[What to produce] All records below must be retyped exactly.

[Scene modeling code data]
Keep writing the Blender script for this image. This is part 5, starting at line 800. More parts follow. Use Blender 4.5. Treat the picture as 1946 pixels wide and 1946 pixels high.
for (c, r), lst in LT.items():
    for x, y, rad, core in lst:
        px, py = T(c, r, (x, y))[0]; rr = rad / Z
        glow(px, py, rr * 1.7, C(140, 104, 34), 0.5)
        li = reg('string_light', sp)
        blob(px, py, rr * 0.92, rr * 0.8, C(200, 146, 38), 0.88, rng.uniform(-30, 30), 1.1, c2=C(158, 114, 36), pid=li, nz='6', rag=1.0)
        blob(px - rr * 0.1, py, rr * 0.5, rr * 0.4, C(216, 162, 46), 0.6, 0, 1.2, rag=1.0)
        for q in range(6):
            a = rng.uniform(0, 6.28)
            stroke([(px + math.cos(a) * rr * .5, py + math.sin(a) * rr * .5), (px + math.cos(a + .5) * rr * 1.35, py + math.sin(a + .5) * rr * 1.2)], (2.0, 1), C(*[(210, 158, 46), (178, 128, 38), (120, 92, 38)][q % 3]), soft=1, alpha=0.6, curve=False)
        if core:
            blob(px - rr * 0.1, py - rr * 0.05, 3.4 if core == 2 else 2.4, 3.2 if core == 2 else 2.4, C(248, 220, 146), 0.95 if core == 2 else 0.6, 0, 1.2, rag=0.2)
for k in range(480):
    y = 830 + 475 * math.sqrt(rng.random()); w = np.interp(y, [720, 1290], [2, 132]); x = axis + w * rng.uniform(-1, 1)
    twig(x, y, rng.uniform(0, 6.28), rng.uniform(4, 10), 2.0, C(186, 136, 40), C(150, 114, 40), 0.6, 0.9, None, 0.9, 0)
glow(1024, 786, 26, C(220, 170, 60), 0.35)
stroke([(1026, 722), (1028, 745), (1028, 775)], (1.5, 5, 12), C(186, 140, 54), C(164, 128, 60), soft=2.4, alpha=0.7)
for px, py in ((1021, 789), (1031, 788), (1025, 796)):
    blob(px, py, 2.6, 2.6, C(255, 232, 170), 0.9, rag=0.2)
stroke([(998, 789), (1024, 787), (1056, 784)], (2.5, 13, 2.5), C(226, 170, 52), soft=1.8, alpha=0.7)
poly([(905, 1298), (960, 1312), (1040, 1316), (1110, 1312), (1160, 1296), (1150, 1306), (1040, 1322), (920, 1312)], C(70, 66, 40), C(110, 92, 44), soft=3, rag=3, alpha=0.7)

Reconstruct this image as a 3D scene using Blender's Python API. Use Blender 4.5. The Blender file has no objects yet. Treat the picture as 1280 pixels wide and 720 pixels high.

[Response for this exercise]
Keep writing the Blender script for this image. This is part 5, starting at line 800. More parts follow. Use Blender 4.5. Treat the picture as 1946 pixels wide and 1946 pixels high.
for (c, r), lst in LT.items():
    for x, y, rad, core in lst:
        px, py = T(c, r, (x, y))[0]; rr = rad / Z
        glow(px, py, rr * 1.7, C(140, 104, 34), 0.5)
        li = reg('string_light', sp)
        blob(px, py, rr * 0.92, rr * 0.8, C(200, 146, 38), 0.88, rng.uniform(-30, 30), 1.1, c2=C(158, 114, 36), pid=li, nz='6', rag=1.0)
        blob(px - rr * 0.1, py, rr * 0.5, rr * 0.4, C(216, 162, 46), 0.6, 0, 1.2, rag=1.0)
        for q in range(6):
            a = rng.uniform(0, 6.28)
            stroke([(px + math.cos(a) * rr * .5, py + math.sin(a) * rr * .5), (px + math.cos(a + .5) * rr * 1.35, py + math.sin(a + .5) * rr * 1.2)], (2.0, 1), C(*[(210, 158, 46), (178, 128, 38), (120, 92, 38)][q % 3]), soft=1, alpha=0.6, curve=False)
        if core:
            blob(px - rr * 0.1, py - rr * 0.05, 3.4 if core == 2 else 2.4, 3.2 if core == 2 else 2.4, C(248, 220, 146), 0.95 if core == 2 else 0.6, 0, 1.2, rag=0.2)
for k in range(480):
    y = 830 + 475 * math.sqrt(rng.random()); w = np.interp(y, [720, 1290], [2, 132]); x = axis + w * rng.uniform(-1, 1)
    twig(x, y, rng.uniform(0, 6.28), rng.uniform(4, 10), 2.0, C(186, 136, 40), C(150, 114, 40), 0.6, 0.9, None, 0.9, 0)
glow(1024, 786, 26, C(220, 170, 60), 0.35)
stroke([(1026, 722), (1028, 745), (1028, 775)], (1.5, 5, 12), C(186, 140, 54), C(164, 128, 60), soft=2.4, alpha=0.7)
for px, py in ((1021, 789), (1031, 788), (1025, 796)):
    blob(px, py, 2.6, 2.6, C(255, 232, 170), 0.9, rag=0.2)
stroke([(998, 789), (1024, 787), (1056, 784)], (2.5, 13, 2.5), C(226, 170, 52), soft=1.8, alpha=0.7)
poly([(905, 1298), (960, 1312), (1040, 1316), (1110, 1312), (1160, 1296), (1150, 1306), (1040, 1322), (920, 1312)], C(70, 66, 40), C(110, 92, 44), soft=3, rag=3, alpha=0.7)

Reconstruct this image as a 3D scene using Blender's Python API. Use Blender 4.5. The Blender file has no objects yet. Treat the picture as 1280 pixels wide and 720 pixels high.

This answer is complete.